Thursday, September 27, 2018

Challenges facing the contemporary crime-fiction writer, cont….

Rick’s excellent Sept. 18 post “Is it getting harder to write contemporary crime fiction?” has me thinking. He astutely examines the works of Rex Stout and Michael Connelly and wonders if one’s need to keep up with technological advancements dooms writers entering the genre.

Good question.

Part of why I love Robert B. Parker novels so thoroughly is that –– viewed through the lens of which Rick writes –– they are simple. Spenser knows himself, and he knows human nature. And, thus, he solves the crime. “It’s a way to live,” Spenser tells us in Ceremony. “The rest is just confusion.” Sounds like Hamlet, when he utters those wonderful words: To thine own self be true . . .Know yourself well enough, and you can know the world around you. Wonderful. Poignant.

But outdated?

Say it ain’t so.

After all, it’s Connelly himself, in his essay titled “The Mystery of Mystery Writing” (the Walden Book Report, September, 1998) who states:

“The mystery has evolved in recent decades to be as much an investigation of the investigator as an inquiry of the crime at hand. Investigators now look inward for the solutions and means of restoring order. In the content of their own character they find the clues. I think this only bodes well for the mystery novel. It is what keeps me interested in writing them.”
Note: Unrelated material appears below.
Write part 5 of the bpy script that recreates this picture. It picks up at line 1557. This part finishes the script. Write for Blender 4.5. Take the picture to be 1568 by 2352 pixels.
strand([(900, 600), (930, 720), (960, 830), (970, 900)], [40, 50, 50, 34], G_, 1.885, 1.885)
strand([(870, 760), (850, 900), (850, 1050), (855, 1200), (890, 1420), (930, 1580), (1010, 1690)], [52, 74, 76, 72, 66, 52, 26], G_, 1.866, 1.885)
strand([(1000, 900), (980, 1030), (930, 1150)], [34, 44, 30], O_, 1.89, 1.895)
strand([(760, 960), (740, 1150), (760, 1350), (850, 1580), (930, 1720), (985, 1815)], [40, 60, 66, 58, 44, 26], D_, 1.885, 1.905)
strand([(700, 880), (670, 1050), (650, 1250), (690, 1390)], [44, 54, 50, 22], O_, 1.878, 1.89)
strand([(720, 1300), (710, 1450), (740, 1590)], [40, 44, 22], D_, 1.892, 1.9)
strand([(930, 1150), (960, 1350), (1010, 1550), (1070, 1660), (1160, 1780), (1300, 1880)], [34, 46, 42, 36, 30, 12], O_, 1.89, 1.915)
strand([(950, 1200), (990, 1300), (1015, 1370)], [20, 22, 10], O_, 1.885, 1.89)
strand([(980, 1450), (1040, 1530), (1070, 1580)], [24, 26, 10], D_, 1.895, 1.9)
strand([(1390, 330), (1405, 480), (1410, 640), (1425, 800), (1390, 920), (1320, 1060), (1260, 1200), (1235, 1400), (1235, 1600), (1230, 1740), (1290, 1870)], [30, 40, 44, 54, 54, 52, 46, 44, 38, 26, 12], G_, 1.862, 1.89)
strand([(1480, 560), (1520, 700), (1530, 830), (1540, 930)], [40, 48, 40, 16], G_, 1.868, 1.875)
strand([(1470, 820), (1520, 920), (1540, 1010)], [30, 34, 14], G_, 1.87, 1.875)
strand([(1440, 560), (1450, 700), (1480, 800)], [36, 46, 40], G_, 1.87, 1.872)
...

Sounds like a Parker fan to me. I’m not questioning Rick’s assertion here. The passage above is dated 1998, after all. I agree that –– given the authenticity of TV’s cop shows and streaming networks’ crime thrillers –– the writer is better off cursed with writer’s block than to be inaccurate. There is no longer room to fudge details. But we aren’t doomed. The package might have changed. It’s a little shinier, a little spiffier, more precise, and procedurally more authentic.

But the heart of the story –– that heart that Wolfe Nero and Spenser and Kinsey Millhone and even Poe’s Dupin gave us –– remain at the core of why we write, readers read, and even our Netflix binge-watching next generation love this genre: at the heart of the story is the character.

The genre has changed and grown and now demands a level of authenticity of which Poe could never have dreamed. That’s a challenge, but it’s also a sign of evolution.

There’s another challenge we face that concerns me more: The way young readers now experience, learn, and consume narratives will pose the largest challenge to one who wishes to write crime fiction full time.

As many of you know, I work and teach at a New England boarding school. (I’m probably the genre’s only dorm parent to 60 teens.) So I know the habits of the teenage species well. And, frankly, I’m worried about our futures. Speaking to SJ Rozan this week, I mentioned that any writer I know who writes full time right now has their hand in some form of script work, as if TV/film work pays for them to write novels. Maybe that’s the new business model.

Or maybe Shakespeare was just further ahead of his time than I realize. Perhaps the Globe Theatre was supporting his poetry enterprise.